(Scene modeling code data)
◆ ◆ ◆ ◆ ◆ ◆ ◆

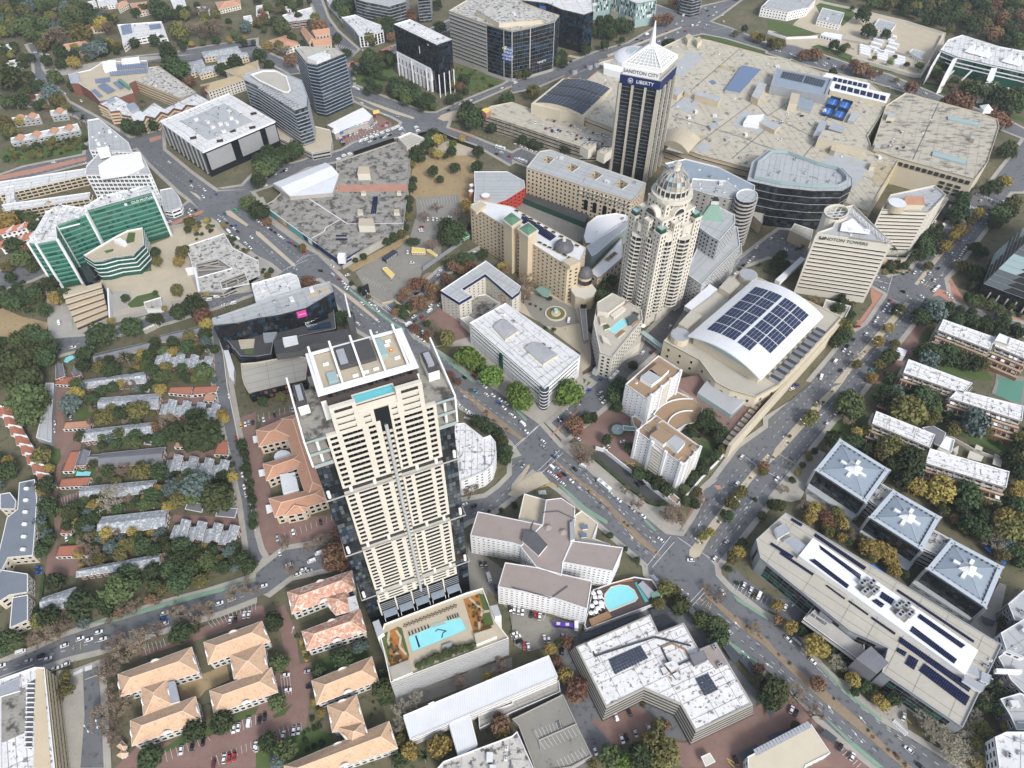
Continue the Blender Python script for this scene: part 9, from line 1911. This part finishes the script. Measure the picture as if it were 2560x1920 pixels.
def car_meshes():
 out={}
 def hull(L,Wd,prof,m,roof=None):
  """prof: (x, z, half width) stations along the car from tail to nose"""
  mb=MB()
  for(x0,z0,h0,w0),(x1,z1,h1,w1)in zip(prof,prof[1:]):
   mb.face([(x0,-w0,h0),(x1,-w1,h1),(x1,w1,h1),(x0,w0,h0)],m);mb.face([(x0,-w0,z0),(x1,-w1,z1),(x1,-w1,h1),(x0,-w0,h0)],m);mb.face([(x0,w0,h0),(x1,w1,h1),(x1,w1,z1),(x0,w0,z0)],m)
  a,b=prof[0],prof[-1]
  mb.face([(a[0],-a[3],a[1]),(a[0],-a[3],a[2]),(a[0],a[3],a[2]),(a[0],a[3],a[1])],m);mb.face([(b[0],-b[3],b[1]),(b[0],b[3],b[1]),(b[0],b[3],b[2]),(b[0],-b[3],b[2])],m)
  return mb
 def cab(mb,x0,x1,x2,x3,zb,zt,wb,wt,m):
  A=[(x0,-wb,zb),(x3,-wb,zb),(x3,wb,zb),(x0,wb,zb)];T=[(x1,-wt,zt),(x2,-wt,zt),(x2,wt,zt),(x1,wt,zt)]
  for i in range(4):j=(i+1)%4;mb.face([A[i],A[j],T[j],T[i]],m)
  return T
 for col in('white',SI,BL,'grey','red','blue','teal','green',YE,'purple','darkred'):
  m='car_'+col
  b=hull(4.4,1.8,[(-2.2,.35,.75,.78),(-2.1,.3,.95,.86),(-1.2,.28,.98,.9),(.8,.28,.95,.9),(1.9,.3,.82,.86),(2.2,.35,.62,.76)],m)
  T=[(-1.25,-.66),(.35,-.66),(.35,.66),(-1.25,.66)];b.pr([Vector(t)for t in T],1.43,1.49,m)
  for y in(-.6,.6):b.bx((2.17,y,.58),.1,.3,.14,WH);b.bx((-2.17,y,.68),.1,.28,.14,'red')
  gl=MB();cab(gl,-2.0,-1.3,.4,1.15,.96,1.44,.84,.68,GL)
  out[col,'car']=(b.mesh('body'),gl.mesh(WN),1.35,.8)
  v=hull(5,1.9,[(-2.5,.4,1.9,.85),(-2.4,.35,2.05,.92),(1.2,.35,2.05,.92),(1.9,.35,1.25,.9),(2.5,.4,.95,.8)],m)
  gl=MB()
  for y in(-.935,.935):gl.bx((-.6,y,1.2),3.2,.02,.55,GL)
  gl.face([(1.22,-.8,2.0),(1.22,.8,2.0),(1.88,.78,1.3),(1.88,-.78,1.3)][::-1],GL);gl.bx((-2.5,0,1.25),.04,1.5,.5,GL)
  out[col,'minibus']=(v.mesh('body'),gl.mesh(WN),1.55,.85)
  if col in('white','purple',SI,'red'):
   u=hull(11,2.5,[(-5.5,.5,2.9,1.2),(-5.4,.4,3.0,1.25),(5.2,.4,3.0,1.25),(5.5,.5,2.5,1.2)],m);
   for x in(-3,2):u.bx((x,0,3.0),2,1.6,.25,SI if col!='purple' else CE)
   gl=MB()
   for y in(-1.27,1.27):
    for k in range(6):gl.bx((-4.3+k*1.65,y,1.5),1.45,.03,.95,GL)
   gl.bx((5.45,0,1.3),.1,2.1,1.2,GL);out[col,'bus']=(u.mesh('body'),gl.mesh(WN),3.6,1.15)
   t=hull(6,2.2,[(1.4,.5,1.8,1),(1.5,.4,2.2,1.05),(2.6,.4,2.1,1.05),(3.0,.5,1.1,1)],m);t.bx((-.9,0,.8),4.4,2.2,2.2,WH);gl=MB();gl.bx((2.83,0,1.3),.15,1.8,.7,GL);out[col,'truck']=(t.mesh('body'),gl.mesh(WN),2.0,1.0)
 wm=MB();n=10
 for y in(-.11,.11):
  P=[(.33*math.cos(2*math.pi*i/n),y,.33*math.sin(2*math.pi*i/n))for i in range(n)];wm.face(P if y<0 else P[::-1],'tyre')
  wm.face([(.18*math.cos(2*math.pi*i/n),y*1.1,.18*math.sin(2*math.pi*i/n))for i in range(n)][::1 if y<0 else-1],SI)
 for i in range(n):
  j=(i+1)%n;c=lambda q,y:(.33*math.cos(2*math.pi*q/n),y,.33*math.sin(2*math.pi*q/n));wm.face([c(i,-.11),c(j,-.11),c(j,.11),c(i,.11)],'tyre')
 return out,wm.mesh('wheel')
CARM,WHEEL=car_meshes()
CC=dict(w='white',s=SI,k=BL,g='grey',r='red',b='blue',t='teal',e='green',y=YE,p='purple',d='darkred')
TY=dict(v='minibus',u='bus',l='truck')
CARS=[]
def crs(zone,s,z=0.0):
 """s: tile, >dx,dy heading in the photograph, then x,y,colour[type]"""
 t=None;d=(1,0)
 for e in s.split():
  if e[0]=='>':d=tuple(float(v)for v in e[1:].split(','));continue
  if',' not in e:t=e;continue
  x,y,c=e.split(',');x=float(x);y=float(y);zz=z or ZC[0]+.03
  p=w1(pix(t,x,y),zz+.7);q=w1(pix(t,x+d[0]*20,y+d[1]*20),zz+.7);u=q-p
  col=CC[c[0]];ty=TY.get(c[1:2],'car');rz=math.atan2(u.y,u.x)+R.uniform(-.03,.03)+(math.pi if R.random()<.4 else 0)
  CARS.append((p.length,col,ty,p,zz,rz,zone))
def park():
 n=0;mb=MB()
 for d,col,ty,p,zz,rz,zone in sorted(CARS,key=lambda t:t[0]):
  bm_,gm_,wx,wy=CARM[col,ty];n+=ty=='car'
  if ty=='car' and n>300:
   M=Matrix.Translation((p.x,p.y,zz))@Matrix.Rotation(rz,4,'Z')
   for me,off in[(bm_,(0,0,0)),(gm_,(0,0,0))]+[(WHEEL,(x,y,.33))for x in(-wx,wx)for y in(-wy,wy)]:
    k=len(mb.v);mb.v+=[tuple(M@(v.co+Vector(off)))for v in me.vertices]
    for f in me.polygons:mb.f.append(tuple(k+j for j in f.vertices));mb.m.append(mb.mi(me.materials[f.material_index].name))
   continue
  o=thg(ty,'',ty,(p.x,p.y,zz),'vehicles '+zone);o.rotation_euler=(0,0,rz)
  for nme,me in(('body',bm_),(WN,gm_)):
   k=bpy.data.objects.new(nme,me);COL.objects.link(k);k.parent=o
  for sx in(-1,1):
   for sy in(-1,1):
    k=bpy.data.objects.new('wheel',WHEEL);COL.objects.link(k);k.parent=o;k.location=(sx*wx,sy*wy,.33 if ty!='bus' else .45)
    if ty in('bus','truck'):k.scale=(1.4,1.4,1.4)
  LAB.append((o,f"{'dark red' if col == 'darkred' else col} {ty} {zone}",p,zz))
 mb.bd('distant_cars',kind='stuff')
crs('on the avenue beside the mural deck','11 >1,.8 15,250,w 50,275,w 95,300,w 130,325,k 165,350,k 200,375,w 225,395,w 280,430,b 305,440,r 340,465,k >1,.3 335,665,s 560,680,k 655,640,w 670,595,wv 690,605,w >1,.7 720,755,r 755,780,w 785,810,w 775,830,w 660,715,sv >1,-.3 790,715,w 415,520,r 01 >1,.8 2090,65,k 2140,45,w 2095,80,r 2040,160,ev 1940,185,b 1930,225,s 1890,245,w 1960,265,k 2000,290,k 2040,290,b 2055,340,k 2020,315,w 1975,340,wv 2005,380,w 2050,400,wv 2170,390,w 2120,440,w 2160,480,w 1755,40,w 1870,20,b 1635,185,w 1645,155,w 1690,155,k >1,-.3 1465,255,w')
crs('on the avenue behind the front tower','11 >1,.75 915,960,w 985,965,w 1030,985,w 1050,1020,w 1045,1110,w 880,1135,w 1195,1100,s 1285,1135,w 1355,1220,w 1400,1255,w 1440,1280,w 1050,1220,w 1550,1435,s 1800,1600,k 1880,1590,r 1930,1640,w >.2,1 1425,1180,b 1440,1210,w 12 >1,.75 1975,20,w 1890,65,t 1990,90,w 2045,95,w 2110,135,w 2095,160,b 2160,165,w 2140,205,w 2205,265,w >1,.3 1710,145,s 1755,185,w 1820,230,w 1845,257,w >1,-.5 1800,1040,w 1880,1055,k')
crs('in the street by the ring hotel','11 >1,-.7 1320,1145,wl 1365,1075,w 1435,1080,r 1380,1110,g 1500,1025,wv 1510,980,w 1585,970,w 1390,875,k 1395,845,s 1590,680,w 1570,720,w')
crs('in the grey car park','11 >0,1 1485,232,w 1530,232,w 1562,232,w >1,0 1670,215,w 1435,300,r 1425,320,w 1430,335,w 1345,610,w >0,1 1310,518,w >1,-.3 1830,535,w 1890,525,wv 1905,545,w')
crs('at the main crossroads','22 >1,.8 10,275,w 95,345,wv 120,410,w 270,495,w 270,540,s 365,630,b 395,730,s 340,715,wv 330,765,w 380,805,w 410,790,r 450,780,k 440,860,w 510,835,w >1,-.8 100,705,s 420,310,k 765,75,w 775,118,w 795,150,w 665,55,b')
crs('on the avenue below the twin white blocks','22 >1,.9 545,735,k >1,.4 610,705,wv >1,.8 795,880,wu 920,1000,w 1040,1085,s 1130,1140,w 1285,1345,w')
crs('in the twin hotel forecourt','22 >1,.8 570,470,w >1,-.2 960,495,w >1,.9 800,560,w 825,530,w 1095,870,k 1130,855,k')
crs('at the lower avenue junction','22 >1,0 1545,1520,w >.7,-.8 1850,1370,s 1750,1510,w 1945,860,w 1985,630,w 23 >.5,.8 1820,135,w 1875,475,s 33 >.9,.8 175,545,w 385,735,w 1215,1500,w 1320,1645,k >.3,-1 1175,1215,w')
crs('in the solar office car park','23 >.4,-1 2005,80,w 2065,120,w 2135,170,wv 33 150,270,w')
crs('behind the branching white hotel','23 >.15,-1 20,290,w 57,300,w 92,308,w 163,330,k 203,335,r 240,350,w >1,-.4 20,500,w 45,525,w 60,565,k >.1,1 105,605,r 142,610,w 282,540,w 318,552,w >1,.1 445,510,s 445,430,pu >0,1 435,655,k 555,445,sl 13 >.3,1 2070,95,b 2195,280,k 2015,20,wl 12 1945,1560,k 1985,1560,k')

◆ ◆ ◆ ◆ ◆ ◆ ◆

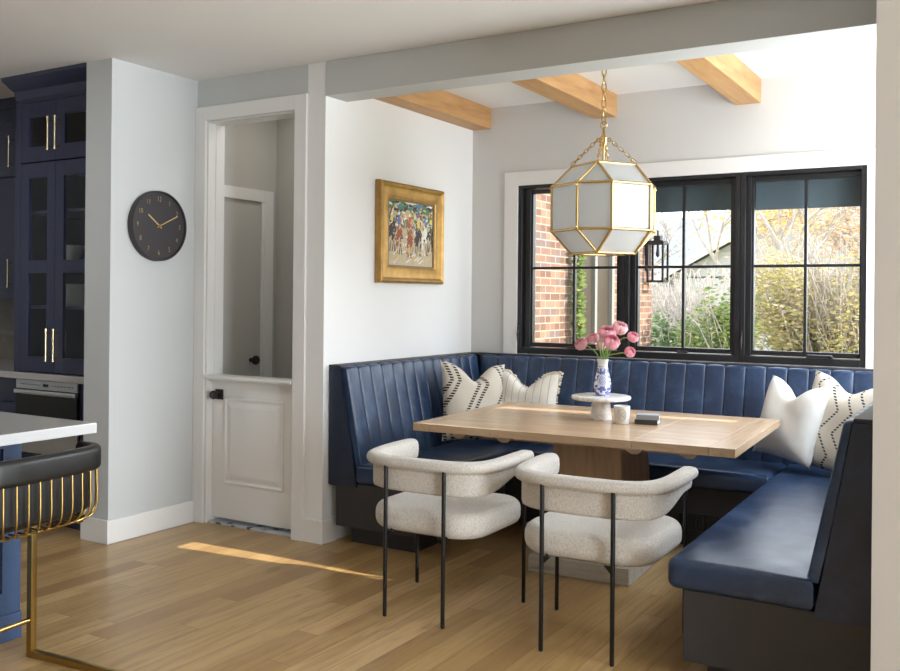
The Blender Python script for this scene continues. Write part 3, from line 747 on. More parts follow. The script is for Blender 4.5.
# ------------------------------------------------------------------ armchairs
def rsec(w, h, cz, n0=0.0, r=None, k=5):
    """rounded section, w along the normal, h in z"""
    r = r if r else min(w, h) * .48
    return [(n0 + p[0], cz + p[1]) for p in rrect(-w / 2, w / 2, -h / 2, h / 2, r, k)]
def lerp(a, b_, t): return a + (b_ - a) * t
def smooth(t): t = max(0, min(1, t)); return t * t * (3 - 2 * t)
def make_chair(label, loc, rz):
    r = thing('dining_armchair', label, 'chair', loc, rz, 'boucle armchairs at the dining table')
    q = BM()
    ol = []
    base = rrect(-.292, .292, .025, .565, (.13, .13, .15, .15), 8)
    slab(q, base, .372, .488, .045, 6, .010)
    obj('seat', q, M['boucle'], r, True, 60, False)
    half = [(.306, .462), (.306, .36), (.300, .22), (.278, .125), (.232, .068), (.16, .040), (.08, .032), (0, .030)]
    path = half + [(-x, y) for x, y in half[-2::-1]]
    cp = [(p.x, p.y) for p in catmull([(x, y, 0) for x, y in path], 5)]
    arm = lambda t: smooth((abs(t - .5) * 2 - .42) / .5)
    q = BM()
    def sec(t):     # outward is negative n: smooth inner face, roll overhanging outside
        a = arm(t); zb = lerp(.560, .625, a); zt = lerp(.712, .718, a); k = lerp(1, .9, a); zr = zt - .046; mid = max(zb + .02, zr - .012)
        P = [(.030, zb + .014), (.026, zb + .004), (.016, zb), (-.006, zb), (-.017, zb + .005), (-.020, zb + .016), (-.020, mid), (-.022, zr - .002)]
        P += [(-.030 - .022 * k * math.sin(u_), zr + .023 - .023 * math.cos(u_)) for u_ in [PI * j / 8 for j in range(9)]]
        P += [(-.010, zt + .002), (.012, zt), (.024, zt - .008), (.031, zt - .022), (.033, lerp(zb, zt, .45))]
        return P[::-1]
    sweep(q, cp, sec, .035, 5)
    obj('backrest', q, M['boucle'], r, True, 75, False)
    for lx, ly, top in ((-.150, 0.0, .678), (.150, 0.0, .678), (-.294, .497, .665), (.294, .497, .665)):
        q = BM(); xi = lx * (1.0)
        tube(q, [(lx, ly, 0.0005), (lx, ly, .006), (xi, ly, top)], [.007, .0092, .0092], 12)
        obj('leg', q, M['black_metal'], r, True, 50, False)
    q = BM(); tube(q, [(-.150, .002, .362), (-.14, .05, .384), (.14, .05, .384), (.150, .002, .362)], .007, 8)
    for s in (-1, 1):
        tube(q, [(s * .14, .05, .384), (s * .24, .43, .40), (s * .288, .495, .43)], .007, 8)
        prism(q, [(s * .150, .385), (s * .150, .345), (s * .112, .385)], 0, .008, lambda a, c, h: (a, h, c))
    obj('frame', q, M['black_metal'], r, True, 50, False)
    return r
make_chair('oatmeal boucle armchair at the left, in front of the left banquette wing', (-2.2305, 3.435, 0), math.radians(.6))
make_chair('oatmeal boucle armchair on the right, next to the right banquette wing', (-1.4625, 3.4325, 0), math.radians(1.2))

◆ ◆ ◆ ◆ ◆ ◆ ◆

__The request__. Copy every line of the listing where the word "Python" appears.

__Output of the task__.
Continue the Blender Python script for this scene: part 9, from line 1911. This part finishes the script. Measure the picture as if it were 2560x1920 pixels.
The Blender Python script for this scene continues. Write part 3, from line 747 on. More parts follow. The script is for Blender 4.5.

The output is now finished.